The Sunday Star-Times today quoted figures from the Corrections Department that showed from May 30 last year to April this year, the number of sentenced and remand prisoners describing themselves as non-New Zealanders rose from 402 to 624. The total prison population is 7500.
Department figures showed there were increases in the number of Britons, Fijians, Indians, Samoans and Tongans, among others, jailed in the past year, the newspaper said.
Garth McVicar, from the Sensible Sentencing Trust, said it was time New Zealand took a stand on the issue.
He estimated foreigners were costing the country $3 million a year to house in prisons.

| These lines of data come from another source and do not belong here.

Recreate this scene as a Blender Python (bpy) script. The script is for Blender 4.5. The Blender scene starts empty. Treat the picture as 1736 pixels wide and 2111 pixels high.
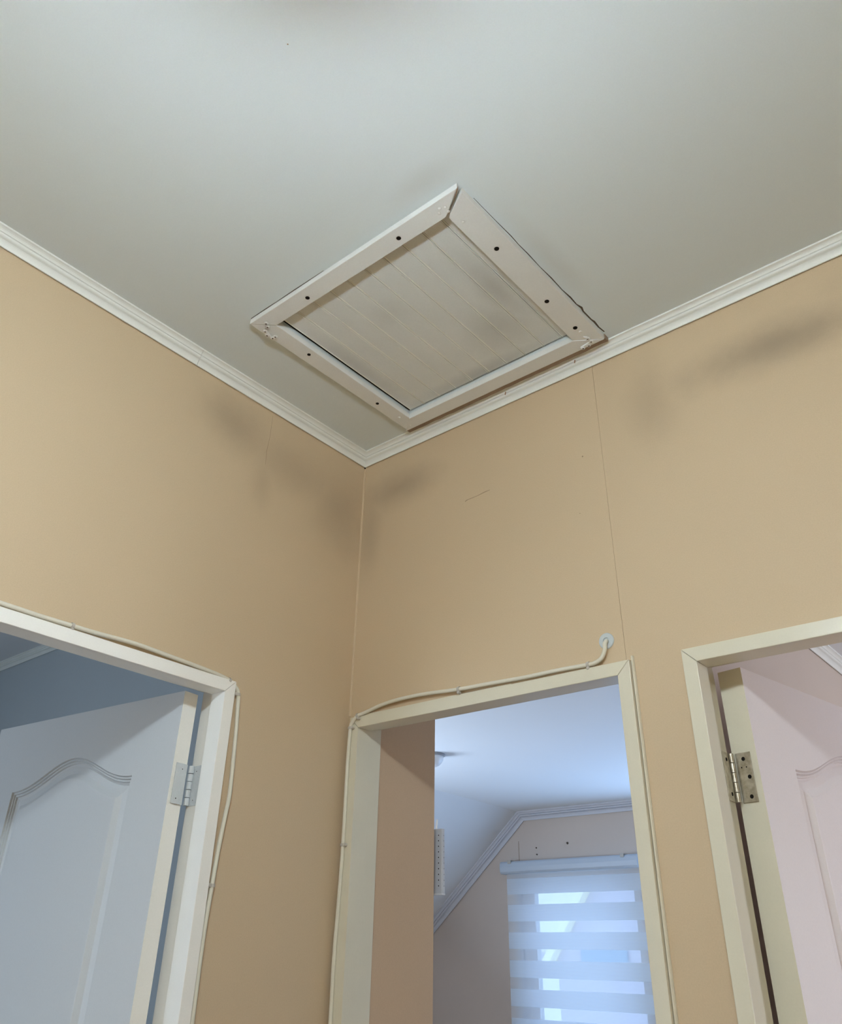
import bpy, bmesh, math, random
from mathutils import Vector, Matrix
random.seed(7)
S = bpy.context.scene
COL = S.collection

# ------------------------------------------------------------------ camera
W, Hh = 1736.0, 2111.0
FPX, PX, PY = 1691.2182, 820.6959, 975.1846
cR = Vector((0.7529613, 0.65731686, 0.03136606))
cU = Vector((0.32293494, -0.4106141, 0.85270692))
cF = Vector((-0.57337798, 0.63192611, 0.52144711))
cam_d = bpy.data.cameras.new('camera')
cam = bpy.data.objects.new('camera', cam_d)
COL.objects.link(cam)
M = Matrix((cR, cU, -cF)).transposed().to_4x4()
M.translation = Vector((1.3205, -1.3235, 1.5929))
cam.matrix_world = M
cam_d.sensor_fit = 'HORIZONTAL'
cam_d.sensor_width = 36.0
cam_d.lens = 36.0 * FPX / W
cam_d.shift_x = (W / 2 - PX) / W
cam_d.shift_y = (PY - Hh / 2) / W
cam_d.clip_start = 0.02
S.camera = cam

# ------------------------------------------------------------------ light
SKY = (0.44, 0.66, 1.0)
wd = bpy.data.worlds.new('sky'); S.world = wd
wd.use_nodes = True
bg = wd.node_tree.nodes['Background']
bg.inputs[0].default_value = (*SKY, 1)
bg.inputs[1].default_value = 2.7
LAMP_POWER = 372.0        # emission of the pendant bulb
LAMP_COL = (0.86, 1.0, 1.10)
FILL_POWER = 44.0        # emission of the added fill light in the hall
FILL_COL = (0.86, 1.0, 1.12)


def area(name, loc, rot, sx, sy, power, col):
    l = bpy.data.lights.new(name, 'AREA')
    l.shape = 'RECTANGLE'; l.size = sx; l.size_y = sy; l.energy = power; l.color = col
    o = bpy.data.objects.new(name, l); COL.objects.link(o)
    o.location = loc; o.rotation_euler = rot
    return o


# area lights: daylight in two unseen side-room windows, then added far-room fill
area('daylight_left_room', (-1.15, -2.13, 1.55), (math.radians(90), 0, 0), 0.9, 1.0, 9.0, (0.84, 0.93, 1.0))
area('daylight_right_room', (2.33, 1.35, 1.55), (0, math.radians(90), 0), 1.1, 1.0, 13.0, (1.0, 0.93, 0.93))

area('fill_far_room', (-0.20, 2.78, 1.55), (math.radians(-90), 0, 0), 0.8, 1.0, 17.0, (0.36, 0.60, 1.0))  # added fill for the far room's flat ceiling
area('fill_roof_window', (-1.97, 0.85, 1.86), (0, math.radians(-139.4), 0), 0.7, 0.7, 42.0, (0.62, 0.78, 1.0))  # added fill from the slope, lifts the dim gable wall

S.view_settings.view_transform = 'Standard'
S.view_settings.look = 'None'
S.view_settings.exposure = 0.0
S.view_settings.gamma = 1.0
S.view_settings.use_curve_mapping = False
S.cycles.max_bounces = 6
S.cycles.diffuse_bounces = 5
S.cycles.glossy_bounces = 2
S.cycles.transparent_max_bounces = 6
S.cycles.caustics_reflective = False
S.cycles.caustics_refractive = False
S.cycles.use_light_tree = False
S.cycles.use_adaptive_sampling = True
S.cycles.adaptive_threshold = 0.05
S.cycles.sample_clamp_indirect = 10.0

# ------------------------------------------------------------------ materials
MATS = {}


def new_mat(name):
    m = bpy.data.materials.new(name); m.use_nodes = True
    MATS[name] = m
    nt = m.node_tree
    return m, nt, nt.nodes['Principled BSDF']


def paint(name, col, rough=0.55, var=0.06, scale=9.0, grain=0.05, bump=0.08, bump_scale=220.0,
          dark_patches=(), patch_col=(0.10, 0.085, 0.07), spec=0.35, streak=None):
    """painted surface: base colour, cloudy variation, fine grain, dirt and other dark patches with ragged edges"""
    m, nt, b = new_mat(name)
    N, L = nt.nodes, nt.links
    tc = N.new('ShaderNodeTexCoord')
    geo = N.new('ShaderNodeNewGeometry')
    pos = geo.outputs['Position']
    n1 = N.new('ShaderNodeTexNoise'); n1.inputs['Scale'].default_value = scale; n1.inputs['Detail'].default_value = 3
    L.new(pos, n1.inputs['Vector'])
    n2 = N.new('ShaderNodeTexNoise'); n2.inputs['Scale'].default_value = 420; n2.inputs['Detail'].default_value = 1
    L.new(pos, n2.inputs['Vector'])

    def mth(op, a, bb=None, clamp=False):
        q = N.new('ShaderNodeMath'); q.operation = op; q.use_clamp = clamp
        for i, v in enumerate((a, bb)):
            if v is None: continue
            if isinstance(v, (int, float)): q.inputs[i].default_value = v
            else: L.new(v, q.inputs[i])
        return q.outputs[0]
    v = mth('ADD', mth('MULTIPLY', mth('SUBTRACT', n1.outputs['Fac'], 0.5), 2 * var),
            mth('MULTIPLY', mth('SUBTRACT', n2.outputs['Fac'], 0.5), 2 * grain))
    v = mth('ADD', v, 1.0)
    mul = N.new('ShaderNodeVectorMath'); mul.operation = 'SCALE'
    mul.inputs[0].default_value = col
    L.new(v, mul.inputs['Scale'])
    colout = mul.outputs[0]
    if dark_patches:
        nz = N.new('ShaderNodeTexNoise'); nz.inputs['Scale'].default_value = 7.0; nz.inputs['Detail'].default_value = 4
        nz.inputs['Roughness'].default_value = 0.62
        L.new(pos, nz.inputs['Vector'])
        rag = mth('MULTIPLY', mth('SUBTRACT', nz.outputs['Fac'], 0.5), 0.9)
        acc = None
        for (c, r, s) in dark_patches:
            sub = N.new('ShaderNodeVectorMath'); sub.operation = 'SUBTRACT'; L.new(pos, sub.inputs[0]); sub.inputs[1].default_value = c
            div = N.new('ShaderNodeVectorMath'); div.operation = 'DIVIDE'; L.new(sub.outputs[0], div.inputs[0]); div.inputs[1].default_value = r
            ln = N.new('ShaderNodeVectorMath'); ln.operation = 'LENGTH'; L.new(div.outputs[0], ln.inputs[0])
            d = mth('ADD', ln.outputs['Value'], rag)
            mr = N.new('ShaderNodeMapRange'); mr.interpolation_type = 'SMOOTHSTEP'
            L.new(d, mr.inputs['Value'])
            mr.inputs['From Min'].default_value = -0.1; mr.inputs['From Max'].default_value = 1.2
            mr.inputs['To Min'].default_value = s; mr.inputs['To Max'].default_value = 0.0
            acc = mr.outputs[0] if acc is None else mth('MAXIMUM', acc, mr.outputs[0])
        mx = N.new('ShaderNodeMix'); mx.data_type = 'RGBA'
        L.new(acc, mx.inputs[0]); L.new(colout, mx.inputs[6]); mx.inputs[7].default_value = (*patch_col, 1)
        colout = mx.outputs[2]
    L.new(colout, b.inputs['Base Color'])
    b.inputs['Roughness'].default_value = rough
    b.inputs['Specular IOR Level'].default_value = spec
    if bump >= 0.1:
        nb = N.new('ShaderNodeTexNoise'); nb.inputs['Scale'].default_value = bump_scale; nb.inputs['Detail'].default_value = 2
        L.new(pos, nb.inputs['Vector'])
        bp = N.new('ShaderNodeBump'); bp.inputs['Strength'].default_value = bump; bp.inputs['Distance'].default_value = 0.004
        L.new(nb.outputs['Fac'], bp.inputs['Height']); L.new(bp.outputs[0], b.inputs['Normal'])
    return m


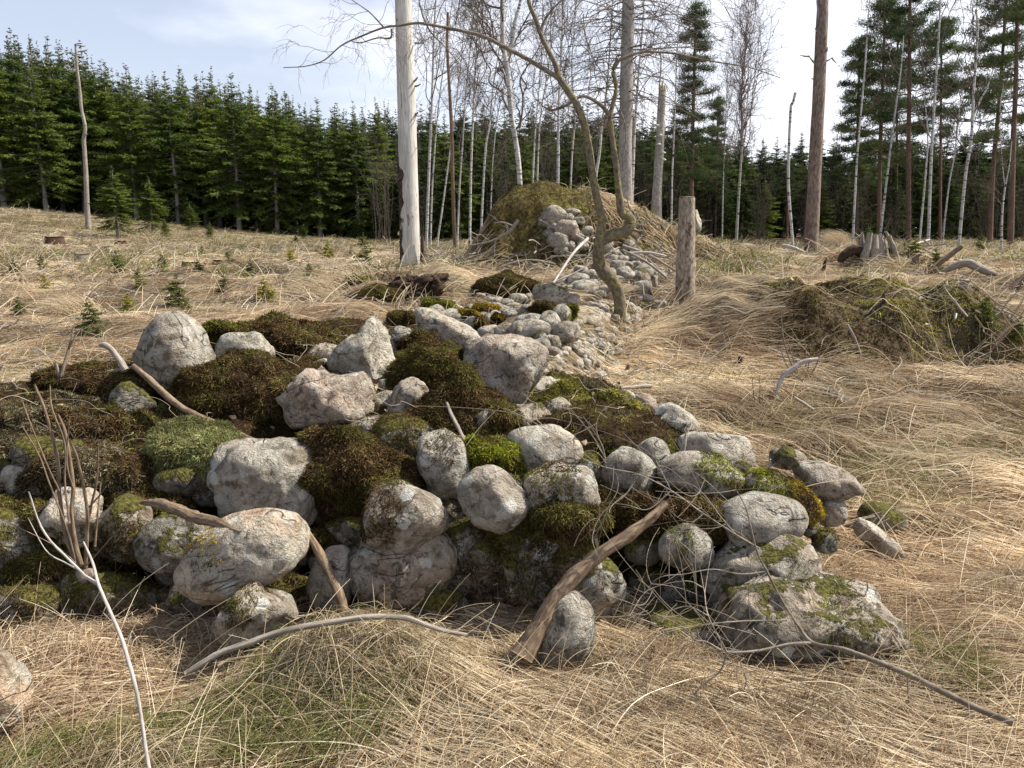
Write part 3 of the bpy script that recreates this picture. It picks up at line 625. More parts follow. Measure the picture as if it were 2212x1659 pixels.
# moss cushions: px, py, w, h, Y, kind, label
cushions = [
 (1130, 1150, 150, 110, 3.25, 'brown', 'brown hanging moss between the wedge shaped boulder and the mossy ledge', 8000),
 (640, 1010, 70, 120, 3.75, 'brown', 'dark moss filling the crack beside the blocky grey boulder', 4000),
 (480, 1070, 110, 90, 3.6, 'brown', 'dark moss clump left of the blocky grey boulder', 5000),
 (330, 1200, 110, 110, 3.4, 'olive', 'shaded olive moss behind the dark boulder under the broken branch', 5000),
 (100, 1210, 200, 120, 3.3, 'olive', 'olive moss hanging behind the feet of the upright shoots', 8000),
 (250, 930, 250, 90, 4.0, 'brown', 'dark brown moss rim under the shaded cavity', 9000),
 (850, 985, 100, 110, 3.7, 'brown', 'brown moss bridge beside the moss wrapped boulder', 5000),
 (1330, 1090, 140, 80, 3.4, 'brown', 'dark root mat between the slanting pale boulder and the log top', 6000),
 (1260, 1010, 90, 70, 3.75, 'brown', 'brown moss hollow behind the pale oval boulder', 4000),
 (1460, 1060, 120, 60, 3.45, 'brown', 'brown moss strip under the domed boulder', 4000),
 (700, 800, 110, 60, 4.6, 'brown', 'brown heath behind the rough pinkish boulder', 4000),
 (600, 735, 290, 90, 5.2, 'brown', 'wide dark brown heath cushion along the crest behind the pale pointed boulder', 9000),
 (475, 712, 60, 26, 5.0, 'lime', 'small yellow green moss cushion on the crest beside the egg shaped boulder', 1500),
 (560, 845, 260, 130, 4.2, 'brown', 'dark brown moss cushion between the egg shaped and the rough pinkish boulder', 11000),
 (415, 985, 205, 175, 3.62, 'green', 'bright green moss cushion like a dome above the blocky grey boulder', 16000),
 (930, 795, 170, 120, 4.45, 'olive', 'golden brown moss cushion below the long sloping slab', 9000),
 (1000, 900, 230, 150, 3.95, 'brown', 'thick brown moss cushion in front of the craggy pink boulder', 14000),
 (770, 1020, 210, 150, 3.45, 'brown', 'brown wiry moss cushion beside the blocky grey boulder', 14000),
 (1285, 875, 175, 95, 4.2, 'moor', 'sunlit yellow moss cushion spreading over the back of the pile', 11000),
 (1335, 942, 190, 80, 3.9, 'moor', 'green and brown moss cushion behind the small smooth round boulder', 9000),
 (1070, 985, 130, 90, 3.5, 'lime', 'grassy green moss tuft between the upright and the pale oval boulder', 6000),
 (95, 920, 330, 130, 3.95, 'sage', 'grey brown tangle of moss near the frame edge on the west shoulder', 12000),
 (210, 830, 230, 90, 4.4, 'brown', 'dark moss bank under the dead sticks at the west end', 9000),
 (200, 1010, 250, 110, 3.6, 'sage', 'grey brown mossy shelf behind the upright shoots', 10000),
 (1440, 1105, 230, 90, 3.35, 'brown', 'overhanging brown root mat below the domed boulder', 11000),
 (1190, 1118, 190, 80, 3.15, 'olive', 'mossy ledge in front of the pinkish capped boulder', 8000),
 (330, 1075, 150, 60, 3.45, 'brown', 'brown moss shelf carrying the thick broken branch', 5000),
 (60, 1100, 170, 90, 3.4, 'olive', 'olive moss cushion in the corner below the pale frame edge stone', 5000),
 (700, 1180, 60, 60, 3.3, 'brown', 'small brown moss clump in the gap beside the bright elongated boulder', 2000),
 (1100, 620, 130, 52, 8.6, 'olive', 'brown and yellow moss cushion on the crest of the long heap', 5000),
 (875, 683, 50, 34, 6.9, 'olive', 'round green moss cushion at the near end of the long heap', 2000),
 (945, 657, 60, 30, 7.3, 'lime', 'flat yellow moss cushion on the near end of the long heap', 2000),
 (1010, 680, 44, 26, 7.1, 'gold', 'golden moss cushion among the small pale stones', 1800),
 (1040, 668, 60, 26, 7.4, 'gold', 'long golden moss cushion running between the small stones', 2200),
 (1038, 700, 22, 26, 6.9, 'gold', 'tiny golden moss ball between two round stones', 900),
 (1075, 692, 30, 26, 7.1, 'gold', 'golden brown moss cushion on a small leaning stone', 1200),
 (1232, 668, 28, 26, 7.9, 'lime', 'bright yellow moss ball at the edge of the combed straw', 1500),
 (1175, 665, 46, 30, 7.6, 'brown', 'brown moss wig on the flank of the long heap', 1800),
 (905, 752, 90, 60, 5.1, 'brown', 'dark moss cushion under the upper end of the sloping slab', 3500),
 (815, 636, 110, 34, 9.0, 'olive', 'green moss cushion on the root bank before the pale snag', 3500),
 (770, 605, 50, 20, 10.8, 'lime', 'yellow green moss hump behind the root bank', 1200)]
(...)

"We shouldn't be accepting this in New Zealand, we have enough of our own problems without importing them as well," he said.
"It should be a case of first offence, and you're gone, deported. The screening at the border also needs to be improved, we're not checking them carefully enough."
National's law and order spokesman, Simon Power, said background checks on immigrants needed to be improved.
"If those statistics are correct, it's clear we're letting in more and more bad apples," he told the Star-Times.
Corrections Minister Damien O'Connor believed New Zealand's border controls were robust and working.
He said the legal system was set up to deal with criminals regardless of their nationality, and as there were a large number of visitors to the country there would inevitably be those who broke the law.
He said the issue of deporting criminals sooner had not been discussed.